Quando, lo scorso 27 dicembre 2021, il consiglio comunale di Bologna approvò il progetto di allargamento del Passante di Mezzo, scrivemmo che quella scelta rappresentava per l’amministrazione comunale la più pesante eredità che avrebbe lasciato al termine del proprio mandato. Perché allargare un’autostrada urbana affossa ogni ambizione di vivere in una città carbon-neutral, e trasforma qualunque altra scelta in cura palliativa: non ci può essere ‘rivoluzione ambientale’ laddove “l’opera simbolo nazionale della transizione energetica” (sono parole del sindaco) è l’allargamento fino a 18 corsie di un’infrastruttura di cemento e asfalto che farà crescere di 25.000 veicoli al giorno il traffico.
Il Passante di Mezzo è la miglior metafora della crisi climatica: le sue cause, infatti, sono legate a un sistema che privilegia i profitti rispetto ai diritti, che dà priorità al PIL invece che alla cura e alla salvaguardia dei luoghi che viviamo, che garantisce privilegi a poche/i mentre tante/i non riescono nemmeno a pagare le bollette. Allargare quel tratto di autostrada e tangenziale significa condannare Bologna ad altri decenni di traffico e inquinamento e l’intero Paese alla dipendenza dai mezzi di trasporto privati; vuol dire consumare altro suolo prezioso, ma soprattutto conservare un sistema economico, politico e sociale che è causa della più grande sfida che l’umanità si sia mai trovata ad affrontare: il riscaldamento globale.
Il Passante di Mezzo è il simbolo delle politiche energetiche che favoriscono le multinazionali, alle quali continuano a essere consentiti investimenti e profitti sulle fonti fossili e per le quali si scatenano guerre; rappresenta un modello nel quale le città diventano parchi tematici, e le fragili montagne luoghi dove massimizzare il profitto; perpetua un sistema economico in cui l’agricoltura non serve a produrre cibo di qualità per tutte/i, ma a garantire gli interessi dei grandi consorzi agroalimentari rivolti al mercato globale; concretizza una narrazione nella quale poche super-car prodotte con grande spreco di risorse collettive per soddisfare l’ego di poche/i diventano l’identità di un territorio, mentre la mobilità continua a non essere un diritto; persevera un modello politico per il quale il business plan viene prima della valutazione di impatto sanitario, e la messa a rischio della salute delle e dei cittadine/i è un danno collaterale da compensare.

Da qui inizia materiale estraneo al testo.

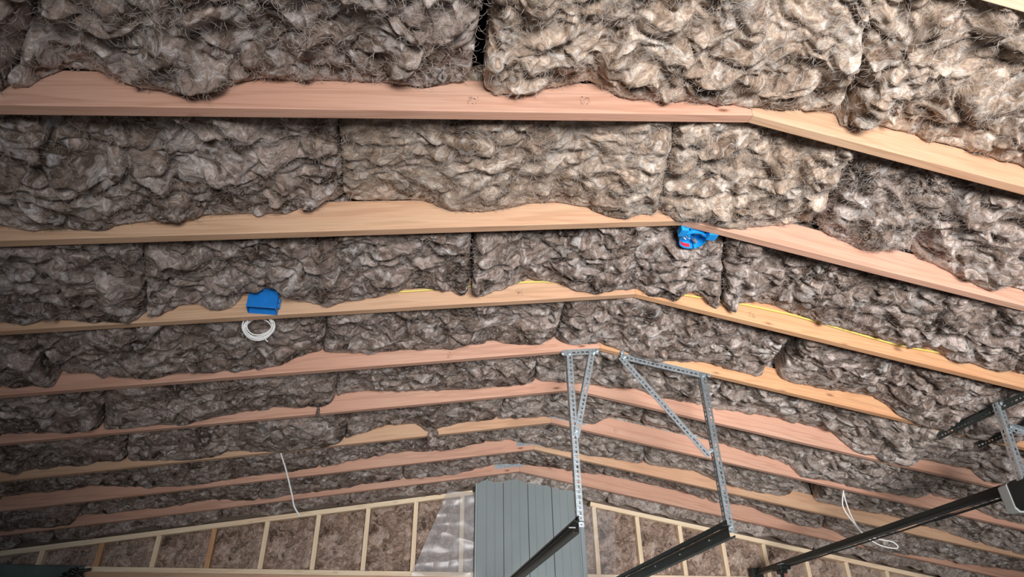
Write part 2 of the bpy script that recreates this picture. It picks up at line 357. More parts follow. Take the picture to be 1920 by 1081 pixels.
# ------------------------------------------------------------------ ceiling batts
# lower edge of the wool on each truss face: (x, height above the chord's underside)
PROF = {
1 : [(-1.11,0.02),(-1.08,0.03),(-1.03,0.09),(-0.99,0.13),(-0.95,0.124),(-0.9,0.119),(-0.83,0.084),(-0.77,0.053),(-0.68,0.04),(-0.59,0.052),(-0.53,0.071),(-0.48,0.103),(-0.39,0.111),(-0.31,0.095),(-0.24,0.104),(-0.14,0.095),(-0.04,0.082),(0.02,0.084),(0.11,0.096),(0.16,0.085),(0.2,0.062),(0.28,0.047),(0.35,0.068),(0.41,0.093),(0.46,0.082),(0.52,0.106),(0.55,0.131),(0.61,0.086),(0.7,0.049),(0.84,0.034),(0.9,0.041),(1.04,0.023),(1.18,0.019),(1.35,0.063),(1.48,0.102),(1.5,0.039),(1.59,0.06),(1.66,0.11),(1.77,0.1),(1.87,0.088),(1.98,0.108),(2.08,0.093),(2.23,0.089)] ,
2 : [(-1.36,0.058),(-1.25,0.009),(-1.19,0.018),(-1.03,0.016),(-0.95,0.032),(-0.81,0.046),(-0.65,0.081),(-0.55,0.061),(-0.46,0.068),(-0.37,0.111),(-0.26,0.126),(-0.14,0.125),(0.05,0.118),(0.18,0.068),(0.3,0.051),(0.39,0.067),(0.5,0.091),(0.62,0.094),(0.73,0.065),(0.82,0.014),(0.89,-0.005),(0.96,0.021),(1.08,0.008),(1.15,-0.02),(1.22,0.002),(1.3,0.001),(1.37,-0.0),(1.5,0.044),(1.61,0.091),(1.69,0.141),(1.78,0.137),(1.84,0.11),(1.9,0.092),(2.0,0.07),(2.08,0.094),(2.2,0.15),(2.26,0.103),(2.4,0.071),(2.51,0.032),(2.56,0.019),(2.68,0.064),(2.76,0.072)] ,
3 : [(-1.59,0.03),(-1.47,0.012),(-1.4,0.024),(-1.25,-0.005),(-1.12,-0.002),(-1.06,0.011),(-0.98,0.013),(-0.93,0.06),(-0.86,0.05),(-0.77,0.025),(-0.69,0.043),(-0.52,0.062),(-0.4,0.04),(-0.31,0.006),(-0.24,0.029),(-0.13,0.055),(0.04,0.079),(0.12,0.075),(0.22,0.062),(0.29,0.028),(0.33,0.005),(0.4,0.021),(0.5,0.075),(0.61,0.105),(0.74,0.075),(0.85,0.016),(0.96,-0.01),(1.07,0.014),(1.16,0.012),(1.24,-0.009),(1.35,0.006),(1.45,0.087),(1.53,0.038),(1.59,0.008),(1.73,0.088),(1.86,0.128),(2.0,0.095),(2.17,0.076),(2.4,0.074),(2.49,0.065),(2.63,0.045),(2.76,0.095),(2.89,0.044),(3.04,0.044),(3.23,0.067),(3.29,0.067)] ,
4 : [(-1.83,0.036),(-1.75,0.01),(-1.69,0.023),(-1.6,-0.003),(-1.58,0.076),(-1.48,0.067),(-1.38,0.038),(-1.21,0.016),(-1.07,0.026),(-0.9,0.022),(-0.73,0.02),(-0.57,0.034),(-0.45,0.088),(-0.29,0.08),(-0.12,0.056),(0.05,0.067),(0.25,0.057),(0.37,0.057),(0.5,0.086),(0.67,0.041),(0.8,0.034),(0.88,0.062),(0.98,0.019),(1.15,0.012),(1.24,0.01),(1.37,-0.024),(1.49,-0.023),(1.7,0.035),(1.83,0.051),(2.02,0.04),(2.12,0.044),(2.22,0.048),(2.36,0.053),(2.6,0.066),(2.87,0.092),(2.99,0.016),(3.1,-0.031),(3.37,-0.042),(3.58,-0.039),(3.74,0.014),(3.81,0.025)] ,
5 : [(-2.07,0.04),(-1.81,0.021),(-1.55,0.014),(-1.28,-0.0),(-1.14,-0.006),(-0.95,0.032),(-0.64,0.045),(-0.42,0.023),(-0.36,0.03),(-0.31,0.09),(-0.15,0.11),(0.08,0.08),(0.31,0.065),(0.55,0.049),(0.82,0.051),(0.91,0.073),(1.11,0.035),(1.44,0.055),(1.59,0.099),(1.73,0.061),(1.92,0.087),(2.14,0.082),(2.37,0.106),(2.57,0.124),(2.83,0.121),(2.98,0.106),(3.11,0.018),(3.29,-0.023),(3.48,-0.013),(3.56,0.06),(3.74,0.062),(3.98,0.078),(4.07,0.012),(4.27,0.023)] ,
6 : [(-2.31,0.045),(-2.21,0.011),(-2.14,0.034),(-1.99,0.033),(-1.79,0.043),(-1.55,0.027),(-1.33,0.001),(-1.11,-0.004),(-1.02,0.028),(-0.72,-0.021),(-0.45,-0.027),(-0.31,-0.006),(-0.25,0.043),(-0.04,0.097),(0.18,0.081),(0.26,0.017),(0.37,0.033),(0.52,0.056),(0.83,0.051),(1.07,0.037),(1.27,0.031),(1.47,0.049),(1.64,0.147),(1.85,0.145),(2.1,0.139),(2.27,0.157),(2.67,0.095),(2.84,0.1),(2.96,0.077),(3.07,0.003),(3.33,0.014),(3.58,0.008),(3.76,0.025),(4.02,0.041),(4.11,0.095),(4.35,0.097),(4.59,0.034),(4.89,0.02)] ,
7 : [(-2.56,0.083),(-2.28,0.083),(-2.02,0.098),(-1.74,0.04),(-1.43,0.012),(-1.22,0.013),(-1.08,0.026),(-0.79,0.029),(-0.49,0.033),(-0.18,0.07),(0.13,0.091),(0.47,0.053),(0.68,0.085),(0.94,0.086),(1.16,0.03),(1.33,0.023),(1.6,0.039),(1.87,0.054),(2.15,0.07),(2.52,0.106),(2.74,0.051),(2.96,0.038),(3.2,0.053),(3.44,0.082),(3.72,0.074),(3.91,0.078),(4.2,0.095),(4.73,0.063),(4.97,0.032),(5.42,0.017)] ,
8 : [(-2.78,0.021),(-2.32,0.001),(-2.23,0.068),(-1.96,0.051),(-1.64,0.05),(-1.34,0.064),(-1.0,0.015),(-0.69,0.027),(-0.37,0.022),(-0.18,0.042),(0.08,0.041),(0.58,0.025),(0.95,0.074),(1.24,0.055),(1.58,0.097),(1.78,0.101),(2.18,0.149),(2.28,0.136),(2.68,0.124),(2.97,0.091),(3.29,0.132),(3.58,0.074),(3.78,0.053),(4.09,0.079),(4.28,0.013),(4.47,-0.037),(4.96,0.021),(5.5,0.047)] ,
}
def prof(k, x):
    if k == 9: return -.045 + .012*np.sin(x*9.1) + .010*np.sin(x*23)
    if k not in PROF: return .055 + .03*np.sin(x*3.1+k) + .02*np.sin(x*7.3+2*k)
    a = np.array(PROF[k]); xx = x; h = np.interp(xx, a[:, 0], a[:, 1])
    out = np.where((xx < a[0, 0]) | (xx > a[-1, 0]), .05+.03*np.sin(xx*3.1+k), h); return out
def batt(k, n, f, seed, mat, label, amp=1.0, res=.007, bulge=.02, flat=0, wisps=1500):
    """batt in bay k (between truss k and k+1); n, f = x of its two ends at the near and far truss"""
    y0 = Y(k)+.003; y1 = Y(k+1)-TK-.003
    if k == 8: y1 = YW-.012
    if k == -1: y0 = Y(-1)+.003
    L = abs(f[1]-f[0]); nu = int(L/res); nv = max(6, int((y1-y0)/res))
    pad = 5
    U, Vv = np.meshgrid(np.linspace(0, 1, nu), np.linspace(0, 1, nv), indexing='ij')
    x = (n[0]*(1-Vv)+f[0]*Vv)*(1-U) + (n[1]*(1-Vv)+f[1]*Vv)*U; y = y0+(y1-y0)*Vv
    hn = .045+.5*(prof(k, x)-.06); hf = prof(k+1, x)
    s = Vv*Vv*(3-2*Vv); h = hn*(1-s)+hf*s - bulge*np.sin(np.pi*Vv)*(1-flat)
    z = zc(x)+h
    P = np.stack([x, y, z], -1).reshape(-1, 3)
    hd, sd = wool_field(P, seed, amp, res > .0075)
    ev = np.minimum(Vv, 1-Vv).ravel()*(y1-y0); ev2 = (1-Vv).ravel()*(y1-y0)
    damp = np.clip(ev2/(.05 if k < 3 else .12), .3, 1)
    P[:, 2] -= hd*damp - .008
    if k == 3:   # pressed up by the two support angles of the opener
        for xa, xb in ((3.27, 3.345), (3.525, 3.60)):
            lim3 = zc(P[:, 0])+.012; inn = (P[:, 0] > xa) & (P[:, 0] < xb); P[:, 2] = np.where(inn, np.maximum(P[:, 2], lim3), P[:, 2])
    if k == 2:   # pushed up around the two blue boxes
        P[:, 2] += .065*np.exp(-((P[:, 0]+.612)/.105)**4)*np.clip((P[:, 1]-(y1-.17))/.08, 0, 1)
        P[:, 2] += .06*np.exp(-((P[:, 0]-1.25)/.11)**6)*np.clip(((y0+.16)-P[:, 1])/.03, 0, 1)
    de = np.minimum(U, 1-U).ravel()*L; de = np.clip(de + .012*perlin(P/.05, seed+5), 0, 1); R = .045
    P[:, 2] += np.where(de < R, R-np.sqrt(np.maximum(0, R*R-(R-np.minimum(de, R))**2)), 0)*.9
    dr = np.minimum(Vv, 1-Vv).ravel()*(y1-y0); P[:, 2] += np.where(dr < .02, .012*(1-dr/.02)**2, 0)
    P[:, 0] += sd[:, 0]*np.clip(de/.03, .25, 1); lim = np.clip(ev/.03, 0, 1); P[:, 1] += sd[:, 1]*lim
    P[:, 1] = np.clip(P[:, 1], y0, y1)
    G = P.reshape(nu, nv, 3)
    # ends and sides rise to the flat hidden top
    def up(row, t):
        r = row.copy(); top = zc(row[..., 0])+.26; r[..., 2] = row[..., 2]*(1-t)+top*t; return r
    rows = [up(G[0], t) for t in (1, .6, .3, .12)] + [G[i] for i in range(nu)] + [up(G[-1], t) for t in (.12, .3, .6, 1)]
    G = np.stack(rows, 0)
    wob = perlin(G.reshape(-1, 3)/.04, seed+90).reshape(G.shape[:2])*.008
    G[:4, :, 0] -= np.abs(wob[:4]); G[-4:, :, 0] += np.abs(wob[-4:])
    G = np.concatenate([up(G[:, :1], 1), G, up(G[:, -1:], 1)], 1)
    F = gridfaces(*G.shape[:2]); V = G.reshape(-1, 3)
    a, b = G.shape[:2]; cap = np.array([[0, b-1, (a-1)*b+b-1, (a-1)*b]])
    nf = len(F)+1; F = np.concatenate([F, cap]); nV = len(V)
    if wisps:
        Vs = P; tmpV, tmpF = add_wisps(Vs, np.zeros((0, 4), int), wisps, seed)
        wv = tmpV[len(Vs):]; wv[:, 1] = np.clip(wv[:, 1], y0-.001, y1+.001); F = np.concatenate([F, tmpF-len(Vs)+nV]); V = np.concatenate([V, wv])
    mi = np.zeros(len(F), int); mi[nf:] = 1
    c = V[:nV].mean(0); me = npmesh('insulation_batt', V-c, F, mi)
    o = link('insulation_batt', me, [mat, FIBRE]); o.location = c
    return tag(o, label, 'insulation', 'wool batts laid between the roof trusses')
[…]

È per queste e per tante altre ragioni che fine del mondo e fine del mese sono la stessa lotta. Che rivendicare il diritto ad avere un lavoro dignitoso, un salario equo, diritti sociali e civili significa anche prendersi cura delle prossime generazioni. Perché nel difendere i nostri diritti, li difendiamo anche per loro. E uno dei nostri e dei loro diritti è vivere la bellezza di ciascuna stagione, le diversità dei nostri territori, l’imponenza delle nostre montagne, le tonalità dei nostri mari. Significa avere la certezza di poter godere non solo dell’ambiente che si attraversa, ma anche della propria salute e della propria sicurezza. Questa prospettiva – quella in cui i diritti sono considerati beni comuni e i beni comuni un diritto – significa giustizia climatica. Che è la ragione che ci spinge a convergere per insorgere: per questo, per altro, per tutto, cambiamo sistema.